For the entries below, how many lines include the word "parts"? Give the figure and nothing more.

[Start]

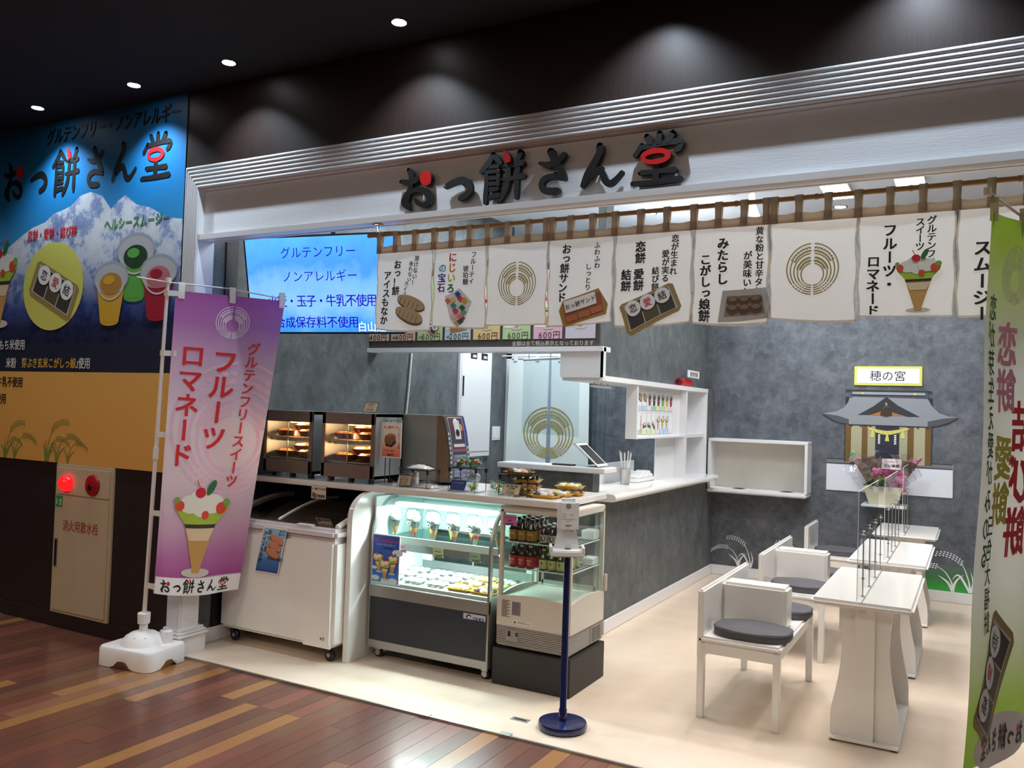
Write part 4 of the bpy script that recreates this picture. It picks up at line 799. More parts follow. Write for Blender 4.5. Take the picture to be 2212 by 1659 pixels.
# ---------------------------------------------------------------- freezer
fx0,fx1,fy0,fy1=-4.235,-3.298,.345,1.0
fz=thing('chest_freezer','white chest freezer with dark curved glass lid behind the pink banner','freezer',(-3.77,.67,.006))
b=MB(); b.box(fx0,fx1,fy0,fy1,.10,.735,M_gloss,.022); b.build('body',fz)
b=MB(); b.box(fx0-.004,fx1+.004,fy0-.006,fy1,.735,.80,pm('pale_lilac_rim','d5cfd2',.25,nz=.02),.02); b.build('rim',fz)
b=MB(); n=10
def lidz(v): return .803+.10*math.sin(v*PI*.62)
def lid(u0,u1,dz=0): return lambda u,v:(u0+(u1-u0)*u,fy0+.05+v*.56,lidz(v)+dz)
b.grid(lid(fx0+.04,fx1-.05),2,10,M_gdark); b.build('glass_lid',fz)
b=MB(); b.grid(lid(-3.80,fx1-.05,.012),2,10,M_gdark); b.tube([(-3.80,fy0+.05+v/10*.56,lidz(v/10)+.014) for v in range(11)],.007,M_white,6); b.build('sliding_lid',fz); b=MB(); b.tube([(fx1-.03,fy0+.05+v/10*.56,lidz(v/10)+.005) for v in range(11)],.018,M_beige,6); b.build('lid_side_rail',fz); b=MB(); b.tube([(fx0+.02,fy0+.05+v/10*.56,lidz(v/10)+.005) for v in range(11)],.018,M_beige,6); b.build('lid_side_rail',fz)
b=MB(); b.box(-3.62,-3.50,fy0+.01,fy0+.05,.80,.812,M_beige,.003); b.build('lid_handle',fz)
b=MB(); b.box(fx0+.05,fx1-.06,fy0+.07,fy1-.06,.74,.8025,pm('freezer_well','8c8072',.6,nz=.2,ns=20)); b.build('well',fz)
b=MB(); b.box(-3.52,-3.31,.344,.352,.10,.125,M_gloss); b.build('kick_strip',fz)
A=Art(); A.text('B日',-3.37,.155,.022,K,0,.01,'c'); A.text('ーーー',-3.385,.168,.008,K,0,.0,'r'); A.build('maker_mark',fz,lambda x,z,h:(x,.3445-h,z))
for x,y in ((-4.16,.42),(-3.37,.42),(-4.16,.92),(-3.37,.92)):
    b=MB(); b.lathe([(.03,-.014),(.036,-.008),(.036,.008),(.03,.014)],(x,y,.043),M_blk,18,'y'); b.lathe([(.012,-.016),(.012,.016)],(x,y,.043),M_ss,12,'y'); b.box(x-.03,x+.012,y-.02,y+.02,.06,.10,M_blk,.003); b.build('caster',fz)
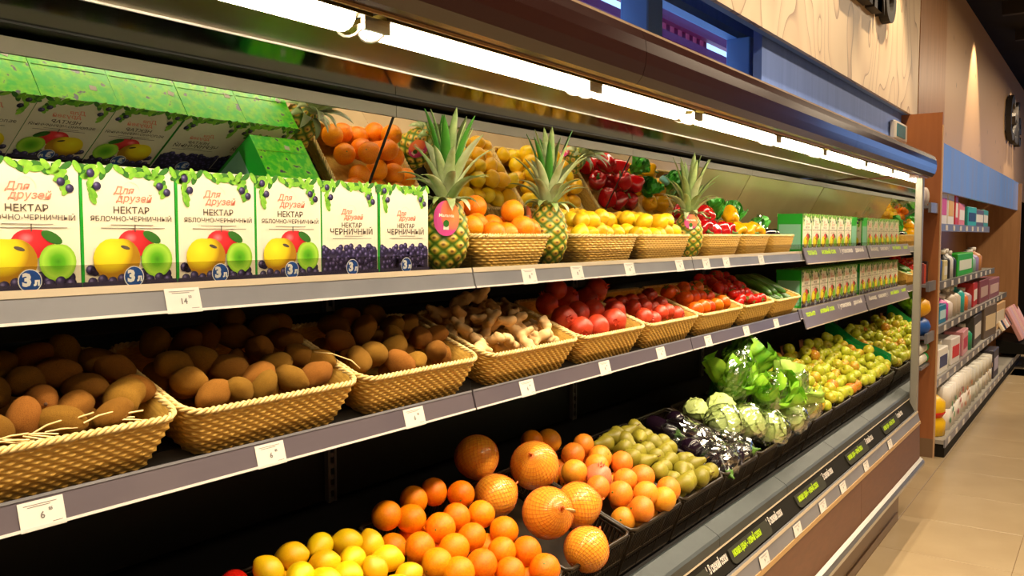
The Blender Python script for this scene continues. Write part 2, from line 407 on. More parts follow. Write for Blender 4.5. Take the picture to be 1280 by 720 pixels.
# canopy fascia, in lengths, with rounded front
prof = [(0.93, 1.995), (0.885, 1.974), (0.866, 1.978), (0.852, 1.995), (0.845, 2.02), (0.843, 2.045), (0.846, 2.07), (0.856, 2.092), (0.875, 2.107), (0.905, 2.116), (0.96, 2.12)]
segs = [X0, 0.30, 1.70, 3.55, XE + 0.03]
for a, c in zip(segs[:-1], segs[1:]):
    part('canopy_fascia', MB().prism(prof, a + 0.001, c - 0.001), M['brown_enamel'])
part('canopy_edge_strip', MB().box(X0, XE, 0.884, 0.888, 1.970, 1.978), M['rail_tan'])
part('canopy_inner_strip', MB().prism([(0.89, 1.978), (0.945, 1.990), (0.945, 1.996), (0.89, 1.986)], X0, XE), M['greystrip'])
part('reflector_panel', MB().prism([(1.055, 1.986), (1.198, 1.983), (1.198, 1.998), (1.055, 1.998)], X0, XE), M['reflector'])
part('panel_bead', MB().box(X0, XE, 1.198, 1.202, 1.9795, 1.99), M['steel'])
part('gloss_panel', MB().prism([(1.202, 1.985), (1.40, 1.978), (1.40, 1.998), (1.202, 1.998)], X0, XE), M['darkgloss'])
part('air_outlet', MB().box(X0, XE, 1.40, 1.447, 1.975, 1.998), M['black'])
for a, c in zip((X0,) + JO, JO + (XE,)):
    part('mirror_trim', MB().box(a + 0.001, c - 0.001, 1.445, 1.465, 1.938, 1.964), M['greystrip'])
    # leaning mirror, one pane a section
    t = math.tan(R(28)); y1, z1 = 1.455, 1.938; z0 = 1.575; y0 = y1 + (z1 - z0) * t
    mprof = [(y1, z1), (y1 + 0.006, z1), (y0 + 0.006, z0), (y0, z0)]
    if a < 2.0: part('mirror_pane', MB().prism(mprof, a + 0.005, c - 0.005), M['mirror'])
    elif a < 3.0:
        part('mirror_pane', MB().prism(mprof, a + 0.005, 3.40), M['mirror']); part('cream_panel', MB().prism(mprof, 3.402, c - 0.005), M['creamgloss'])
    else: part('cream_panel', MB().prism(mprof, a + 0.005, c - 0.005), M['creamgloss'])
    part('mirror_backing', MB().prism([(y1 + 0.007, z1), (y1 + 0.02, z1), (y0 + 0.02, z0), (y0 + 0.007, z0)], a, c), M['black'])
# slotted uprights
for xj in JO:
    mb = MB()
    for s in (-1, 1): mb.box(xj + s * 0.011 - 0.004, xj + s * 0.011 + 0.004, 1.685, 1.70, 0.75, 1.56)
    for i in range(27): mb.box(xj - 0.008, xj + 0.008, 1.687, 1.70, 0.76 + 0.03 * i, 0.772 + 0.03 * i)
    part('slotted_upright', mb, M['rail'])
# end panel: mirror inside, grey post at the front edge
part('end_panel', MB().box(XE + 0.004, XE + 0.03, 0.93, 1.74, 0.31, 1.99), M['brown_panel'])
part('end_mirror', MB().box(XE, XE + 0.004, 0.945, 1.70, 0.60, 1.975), M['mirror'])
part('end_post', MB().bbox(XE - 0.012, XE + 0.03, 0.905, 0.945, 0.58, 1.975, 0.004), mat('grey_post', '#8f8a80', 0.4, 0.3))
# lower front: bumper lengths, label tray, price channel, brown panels, kick bumper
bsegs = [X0, 0.5, 1.16, 1.80, 2.44, 3.09, 3.74, 4.39, XE]
for a, c in zip(bsegs[:-1], bsegs[1:]):
    part('bumper_length', MB().prism([(1.0, 0.765), (0.957, 0.742), (0.95, 0.735), (0.95, 0.708), (1.03, 0.70), (1.01, 0.762)], a + 0.0015, c - 0.0015), M['slate'])
part('air_grille', MB().prism([(1.055, 0.715), (1.03, 0.725), (1.03, 0.60), (1.06, 0.60)], X0, XE), M['darkplastic'])
part('label_tray', MB().prism([(0.952, 0.708), (0.916, 0.640), (0.93, 0.60), (1.03, 0.60), (1.03, 0.708)], X0, XE), M['darkplastic'])
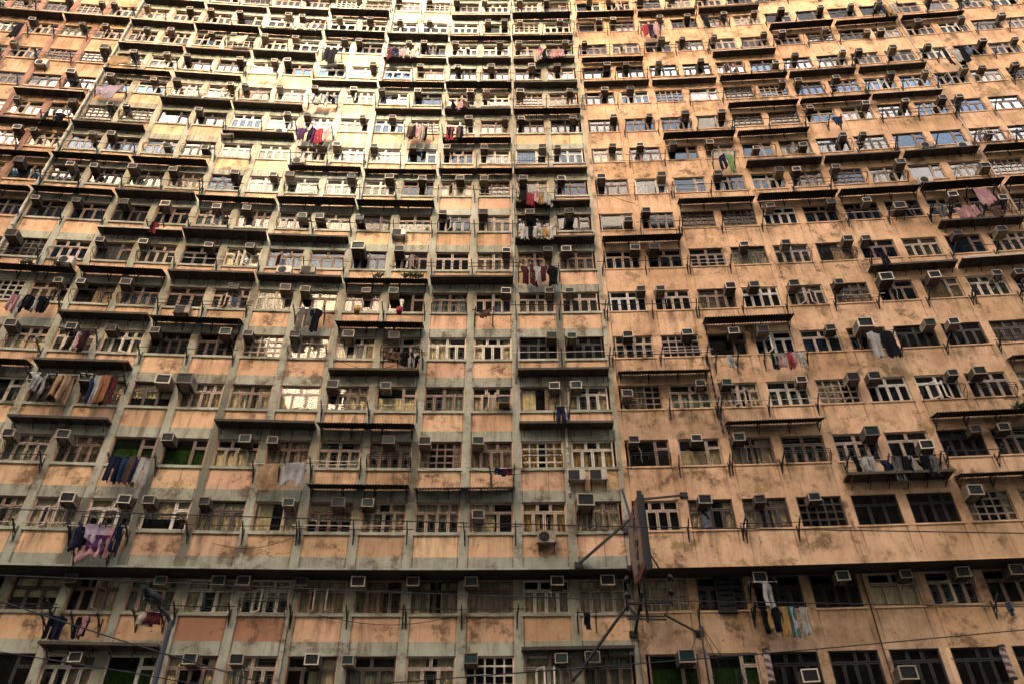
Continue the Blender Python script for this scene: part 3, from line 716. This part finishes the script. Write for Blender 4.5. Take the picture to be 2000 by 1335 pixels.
# ------------------------------------------------------------------ drying racks and rails
arm = MB(); arm.bar((0, 0, -.22), (0, -.68, .10), .04); arm.box(-.02, .02, -.035, 0, -.52, .12); arm.bar((0, -.02, -.48), (0, -.38, -.05), .028)
for k in range(4): arm.box(-.012, .012, -.30 - k * .11, -.27 - k * .11, -.06 + k * .05, .04 + k * .05)
def local(t, p): return (Matrix.Translation(t.location) @ Matrix.Rotation(t.rotation_euler.z, 4, 'Z')).inverted() @ Vector(p)
def rack(s_list, r, z, label, rods=((.45, 0.0),), over=.25):
    s = sum(s_list) / len(s_list); o = setback(r)
    t = thing('drying_rack', fpt(s, z, o), fang(s), label, 'drying rack', 'pole racks for drying clothes')
    for x in s_list: link('bracket', proto('rack_arm', arm, [M['black']]), t, local(t, fpt(x, z, o + .03)), fang(x) - t.rotation_euler.z + random.uniform(-.12, .12))
    for out, dz in rods:
        q = MB(); a, b = min(s_list) - over * .5, max(s_list) + over * .5
        q.tube([local(t, fpt(a + (b - a) * k / 4, z + dz - (.02 if k == 2 else 0), o + out)) for k in range(5)], .016, 6)
        link('rod', q.mesh('rod', [M['rust'] if random.random() < .7 else M['hose']], True), t)
    return t
def rail_mesh(n):
    q = MB()
    for k in range(n):
        z = .34 - k * .11; y = -.46
        q.tube([(-.86, 0, z - .12), (-.86, -.30, z), (-.82, -.42, z), (-.72, y, z), (0, y, z), (.72, y, z), (.82, -.42, z), (.86, -.30, z), (.86, 0, z - .12)], .014, 6)
    for x in (-.85, .85): q.bar((x, -.34, .36), (x, -.30, .02), .018); q.bar((x, -.30, .02), (x, 0, -.14), .018)
    return q
rails = {n: rail_mesh(n) for n in (1, 2, 3)}
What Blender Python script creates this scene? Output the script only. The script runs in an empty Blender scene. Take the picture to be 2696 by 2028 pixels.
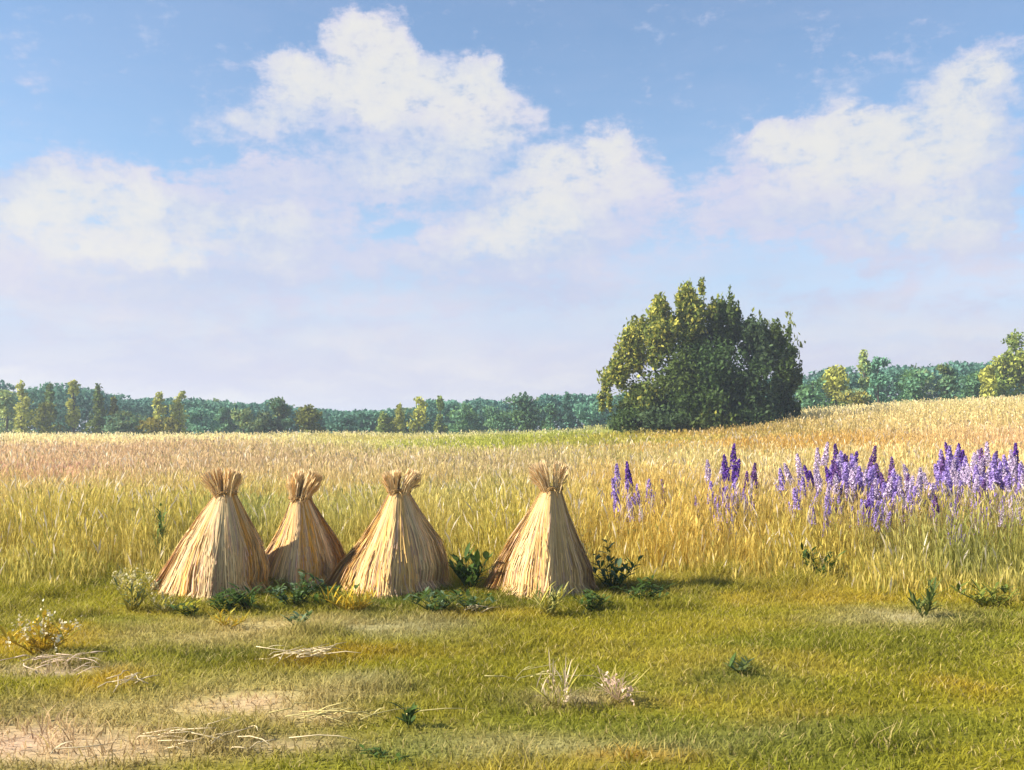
import bpy, math, random
import numpy as np
from mathutils import Vector

random.seed(7)
rng = np.random.default_rng(7)
C = bpy.context.scene.collection
SC = bpy.context.scene

# ------------------------------------------------------------------ camera
EYE = 1.9
FPX = 995.0            # focal length in picture widths of 1024
HORIZON = 431.0
cam_data = bpy.data.cameras.new("camera")
cam_data.sensor_width = 36.0
cam_data.lens = 36.0 * FPX / 1024.0
cam_data.shift_y = (HORIZON - 385.0) / 1024.0
cam_data.clip_start = 0.1
cam_data.clip_end = 6000.0
cam = bpy.data.objects.new("camera", cam_data)
cam.location = (0, 0, EYE)
cam.rotation_euler = (math.radians(90), 0, 0)
C.objects.link(cam)
SC.camera = cam

# ------------------------------------------------------------------ view, light
SC.view_settings.view_transform = 'Standard'
SC.view_settings.look = 'None'
SC.view_settings.gamma = 1.0
SC.view_settings.exposure = 1.15
SC.view_settings.use_curve_mapping = False
SC.cycles.max_bounces = 8
SC.cycles.transmission_bounces = 6
SC.cycles.volume_bounces = 0
SC.cycles.sample_clamp_indirect = 6.0

SUN_EL = math.radians(34)
SUN_BACK = math.radians(-10)          # how far the sun stands beyond straight left
to_sun = Vector((-math.cos(SUN_EL) * math.cos(SUN_BACK), math.cos(SUN_EL) * math.sin(SUN_BACK), math.sin(SUN_EL)))
sun_d = bpy.data.lights.new("sun", 'SUN')
sun_d.energy = 5.0
sun_d.angle = math.radians(0.5)
sun_d.color = (1.0, 0.93, 0.80)
sun = bpy.data.objects.new("sun", sun_d)
sun.rotation_euler = (-to_sun).to_track_quat('-Z', 'Y').to_euler()
sun.location = to_sun * 60
C.objects.link(sun)

# ------------------------------------------------------------------ sky
K = 1024.0 / 2696.0


def sky_dir(sx, sy):
    u = (sx * K - 512.0) / FPX
    v = (HORIZON - sy * K) / FPX
    az = math.atan(u)
    return az, math.atan(v * math.cos(az))


world = bpy.data.worlds.new("World")
SC.world = world
world.use_nodes = True
nt = world.node_tree
for n in list(nt.nodes):
    nt.nodes.remove(n)


def N(tree, kind, **kw):
    n = tree.nodes.new(kind)
    for k, v in kw.items():
        setattr(n, k, v)
    return n


def M(tree, op, a, b=None, c=None, clamp=False):
    n = N(tree, 'ShaderNodeMath', operation=op, use_clamp=clamp)
    for i, v in enumerate((a, b, c)):
        if v is None:
            continue
        if isinstance(v, (int, float)):
            n.inputs[i].default_value = v
        else:
            tree.links.new(v, n.inputs[i])
    return n.outputs[0]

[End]

Task solution:
2